Mrs May pointed to the document's commitment to consider "facilitative arrangements and technologies" to keep the Irish Border open. She had hoped to win over eurosceptics such as former Conservative leader Iain Duncan Smith with the prospect of an alternative to the backstop. But Mr Duncan Smith said he was still unable to support the deal.

“The reality is that this is not the withdrawal agreement, and the withdrawal agreement will make it very clear that should we, even under these terms, struggle with a negotiation for a free trade arrangement and not complete that process, we will fall into the Northern Ireland backstop as it exists at the moment. That means that we will be bound by those restrictions that force Northern Ireland into a separate arrangement and us into the customs union,” he said.

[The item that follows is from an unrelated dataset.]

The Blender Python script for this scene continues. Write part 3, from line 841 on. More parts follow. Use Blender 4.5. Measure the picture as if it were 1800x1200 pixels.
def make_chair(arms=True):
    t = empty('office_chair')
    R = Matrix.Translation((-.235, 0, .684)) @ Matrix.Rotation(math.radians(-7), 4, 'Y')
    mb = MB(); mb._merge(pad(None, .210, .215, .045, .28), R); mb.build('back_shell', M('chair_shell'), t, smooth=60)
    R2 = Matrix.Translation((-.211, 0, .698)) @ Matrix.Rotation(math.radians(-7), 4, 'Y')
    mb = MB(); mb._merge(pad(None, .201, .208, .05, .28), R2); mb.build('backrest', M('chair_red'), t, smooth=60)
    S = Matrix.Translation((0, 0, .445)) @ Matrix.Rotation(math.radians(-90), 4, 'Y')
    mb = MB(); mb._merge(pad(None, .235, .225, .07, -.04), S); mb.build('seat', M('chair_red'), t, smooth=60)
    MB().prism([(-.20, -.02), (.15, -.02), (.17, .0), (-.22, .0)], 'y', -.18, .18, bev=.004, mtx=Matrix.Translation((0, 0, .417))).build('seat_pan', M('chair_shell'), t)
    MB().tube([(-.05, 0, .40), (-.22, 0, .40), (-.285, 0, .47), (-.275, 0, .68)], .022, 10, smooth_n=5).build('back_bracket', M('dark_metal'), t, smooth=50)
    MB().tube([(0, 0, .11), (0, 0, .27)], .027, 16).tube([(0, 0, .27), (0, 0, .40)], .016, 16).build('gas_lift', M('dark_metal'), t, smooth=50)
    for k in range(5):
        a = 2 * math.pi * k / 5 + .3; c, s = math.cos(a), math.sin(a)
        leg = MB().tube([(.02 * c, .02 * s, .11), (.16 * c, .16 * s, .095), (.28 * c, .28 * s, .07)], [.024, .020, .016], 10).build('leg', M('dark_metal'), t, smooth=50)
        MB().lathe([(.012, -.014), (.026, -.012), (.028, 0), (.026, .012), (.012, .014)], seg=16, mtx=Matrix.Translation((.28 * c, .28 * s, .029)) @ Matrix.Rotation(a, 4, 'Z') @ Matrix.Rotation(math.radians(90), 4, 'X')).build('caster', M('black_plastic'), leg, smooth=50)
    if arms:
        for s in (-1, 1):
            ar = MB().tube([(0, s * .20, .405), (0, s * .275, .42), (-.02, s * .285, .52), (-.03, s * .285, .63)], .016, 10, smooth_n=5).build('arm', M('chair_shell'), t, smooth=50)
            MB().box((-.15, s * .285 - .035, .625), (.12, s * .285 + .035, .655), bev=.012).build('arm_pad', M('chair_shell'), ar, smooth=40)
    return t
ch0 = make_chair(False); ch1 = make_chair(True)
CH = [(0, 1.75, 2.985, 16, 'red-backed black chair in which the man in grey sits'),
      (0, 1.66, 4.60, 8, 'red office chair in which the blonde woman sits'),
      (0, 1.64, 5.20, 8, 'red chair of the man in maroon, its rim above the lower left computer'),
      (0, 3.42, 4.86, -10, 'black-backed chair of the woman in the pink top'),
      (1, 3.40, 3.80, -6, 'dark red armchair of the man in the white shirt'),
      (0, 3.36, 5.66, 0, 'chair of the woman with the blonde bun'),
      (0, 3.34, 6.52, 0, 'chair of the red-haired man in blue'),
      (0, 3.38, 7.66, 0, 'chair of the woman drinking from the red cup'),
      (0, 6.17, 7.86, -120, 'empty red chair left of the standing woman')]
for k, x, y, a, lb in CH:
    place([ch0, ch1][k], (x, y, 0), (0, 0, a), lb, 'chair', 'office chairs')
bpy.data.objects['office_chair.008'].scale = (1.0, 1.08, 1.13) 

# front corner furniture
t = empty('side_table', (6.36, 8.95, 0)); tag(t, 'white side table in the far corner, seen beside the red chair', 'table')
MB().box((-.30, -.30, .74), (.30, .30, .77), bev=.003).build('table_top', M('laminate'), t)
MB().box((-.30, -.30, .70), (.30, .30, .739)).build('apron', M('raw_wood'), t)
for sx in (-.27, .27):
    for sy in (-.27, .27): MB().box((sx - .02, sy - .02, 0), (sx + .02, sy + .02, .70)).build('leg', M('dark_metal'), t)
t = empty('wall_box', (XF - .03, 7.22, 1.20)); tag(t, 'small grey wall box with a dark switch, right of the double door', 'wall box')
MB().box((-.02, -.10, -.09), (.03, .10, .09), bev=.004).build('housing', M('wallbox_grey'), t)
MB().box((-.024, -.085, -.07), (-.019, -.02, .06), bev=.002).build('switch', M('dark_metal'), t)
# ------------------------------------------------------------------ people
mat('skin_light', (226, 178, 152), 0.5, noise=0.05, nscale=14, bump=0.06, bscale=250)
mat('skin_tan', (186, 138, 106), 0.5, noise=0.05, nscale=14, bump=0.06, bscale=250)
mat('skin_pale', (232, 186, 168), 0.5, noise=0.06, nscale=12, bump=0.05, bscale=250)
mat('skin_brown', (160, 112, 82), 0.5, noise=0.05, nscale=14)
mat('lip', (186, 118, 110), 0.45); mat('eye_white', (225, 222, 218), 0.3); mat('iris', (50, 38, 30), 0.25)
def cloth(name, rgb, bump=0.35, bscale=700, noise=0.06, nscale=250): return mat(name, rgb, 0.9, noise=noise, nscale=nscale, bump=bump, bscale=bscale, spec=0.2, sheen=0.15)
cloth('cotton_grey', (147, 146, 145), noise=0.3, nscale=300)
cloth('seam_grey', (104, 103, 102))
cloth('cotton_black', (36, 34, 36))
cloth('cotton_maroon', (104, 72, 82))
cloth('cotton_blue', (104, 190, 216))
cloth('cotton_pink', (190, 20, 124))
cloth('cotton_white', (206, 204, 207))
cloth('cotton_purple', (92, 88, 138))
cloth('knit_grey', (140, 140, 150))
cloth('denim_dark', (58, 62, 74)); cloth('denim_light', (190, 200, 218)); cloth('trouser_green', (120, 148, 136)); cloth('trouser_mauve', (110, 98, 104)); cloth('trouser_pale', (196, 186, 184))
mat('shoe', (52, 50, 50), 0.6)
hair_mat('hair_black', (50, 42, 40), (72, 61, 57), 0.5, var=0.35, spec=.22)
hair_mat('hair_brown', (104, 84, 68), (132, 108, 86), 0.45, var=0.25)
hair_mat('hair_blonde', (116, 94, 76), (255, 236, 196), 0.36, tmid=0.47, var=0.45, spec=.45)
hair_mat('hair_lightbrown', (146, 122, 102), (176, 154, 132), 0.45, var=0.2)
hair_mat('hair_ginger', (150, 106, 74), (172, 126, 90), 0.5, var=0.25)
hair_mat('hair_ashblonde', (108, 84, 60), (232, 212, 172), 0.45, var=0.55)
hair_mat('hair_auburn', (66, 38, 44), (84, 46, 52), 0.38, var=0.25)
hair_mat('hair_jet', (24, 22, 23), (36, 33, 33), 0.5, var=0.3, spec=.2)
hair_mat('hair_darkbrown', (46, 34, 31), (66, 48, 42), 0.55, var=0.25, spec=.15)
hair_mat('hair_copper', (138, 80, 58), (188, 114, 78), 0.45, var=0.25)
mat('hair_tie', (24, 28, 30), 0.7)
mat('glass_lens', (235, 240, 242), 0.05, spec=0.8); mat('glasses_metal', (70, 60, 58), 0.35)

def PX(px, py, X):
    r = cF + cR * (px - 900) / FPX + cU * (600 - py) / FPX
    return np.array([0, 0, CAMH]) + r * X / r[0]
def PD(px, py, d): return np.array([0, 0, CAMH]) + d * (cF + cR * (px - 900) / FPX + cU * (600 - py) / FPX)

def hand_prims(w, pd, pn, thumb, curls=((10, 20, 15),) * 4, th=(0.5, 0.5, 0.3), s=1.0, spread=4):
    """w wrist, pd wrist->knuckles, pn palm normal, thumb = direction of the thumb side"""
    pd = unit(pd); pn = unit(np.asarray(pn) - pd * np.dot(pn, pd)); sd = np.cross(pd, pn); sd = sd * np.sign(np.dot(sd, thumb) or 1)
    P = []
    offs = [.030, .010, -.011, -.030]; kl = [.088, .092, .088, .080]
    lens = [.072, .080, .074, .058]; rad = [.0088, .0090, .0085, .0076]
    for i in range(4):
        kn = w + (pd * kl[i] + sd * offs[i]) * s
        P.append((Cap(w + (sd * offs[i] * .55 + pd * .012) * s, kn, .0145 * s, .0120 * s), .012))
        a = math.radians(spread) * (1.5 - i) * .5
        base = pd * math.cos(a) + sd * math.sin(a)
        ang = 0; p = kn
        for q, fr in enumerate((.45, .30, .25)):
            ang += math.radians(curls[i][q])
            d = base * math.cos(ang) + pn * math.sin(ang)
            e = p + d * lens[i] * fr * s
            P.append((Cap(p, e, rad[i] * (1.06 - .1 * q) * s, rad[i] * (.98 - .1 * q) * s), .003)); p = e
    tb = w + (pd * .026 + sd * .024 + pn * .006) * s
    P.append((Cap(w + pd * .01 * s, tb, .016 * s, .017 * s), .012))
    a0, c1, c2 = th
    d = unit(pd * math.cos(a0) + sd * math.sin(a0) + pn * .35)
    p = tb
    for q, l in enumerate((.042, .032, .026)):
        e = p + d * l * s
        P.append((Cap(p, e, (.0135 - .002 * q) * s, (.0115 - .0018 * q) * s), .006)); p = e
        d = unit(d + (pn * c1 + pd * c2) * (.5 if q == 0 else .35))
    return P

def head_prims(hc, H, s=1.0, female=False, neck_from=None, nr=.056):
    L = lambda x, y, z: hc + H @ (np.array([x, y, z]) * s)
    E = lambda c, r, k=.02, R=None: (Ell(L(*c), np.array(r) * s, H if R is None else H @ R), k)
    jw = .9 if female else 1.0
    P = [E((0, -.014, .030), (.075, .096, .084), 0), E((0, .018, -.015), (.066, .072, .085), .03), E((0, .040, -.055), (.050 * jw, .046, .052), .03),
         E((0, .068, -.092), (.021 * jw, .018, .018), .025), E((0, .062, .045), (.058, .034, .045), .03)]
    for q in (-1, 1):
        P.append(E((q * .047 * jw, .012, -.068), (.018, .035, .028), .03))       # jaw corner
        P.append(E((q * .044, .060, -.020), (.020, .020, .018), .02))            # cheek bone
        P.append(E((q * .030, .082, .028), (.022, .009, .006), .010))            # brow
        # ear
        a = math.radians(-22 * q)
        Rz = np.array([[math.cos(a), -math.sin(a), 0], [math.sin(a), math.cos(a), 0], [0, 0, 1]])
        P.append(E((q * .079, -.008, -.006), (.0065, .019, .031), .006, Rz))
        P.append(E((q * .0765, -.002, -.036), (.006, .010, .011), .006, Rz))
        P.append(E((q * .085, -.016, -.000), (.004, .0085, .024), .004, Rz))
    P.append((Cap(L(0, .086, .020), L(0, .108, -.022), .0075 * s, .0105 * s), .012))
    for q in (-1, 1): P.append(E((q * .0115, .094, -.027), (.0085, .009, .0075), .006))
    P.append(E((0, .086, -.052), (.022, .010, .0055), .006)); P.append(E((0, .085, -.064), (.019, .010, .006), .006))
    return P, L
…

DUP chief whip Jeffrey Donaldson said the backstop would be bad for the British economy as well as for the union and he called on the prime minister to press the EU to abandon it if she wanted his party's support for the deal.

“It is now clear that the EU is beginning to accept that there are alternative arrangements that can be put in place without the need for the backstop. I say to the prime minister that if she wants to have the support of my party for the withdrawal agreement, we need to see an end of the backstop and those alternative arrangements put in place,” he said.

Former foreign secretary Boris Johnson and former Brexit secretary Dominic Raab spoke against the deal, but it also came under fire from pro-Europeans such as former education secretary Justine Greening.

“I do not believe that this is a good deal for Britain and I do not think that many young people in our country think that this is a good deal for Britain at all. Does the prime minister accept that, if the meaningful vote is lost, and if this House votes also against exiting the EU with no deal, the only right option then is to go back to the people and allow them to have a final say?” she said.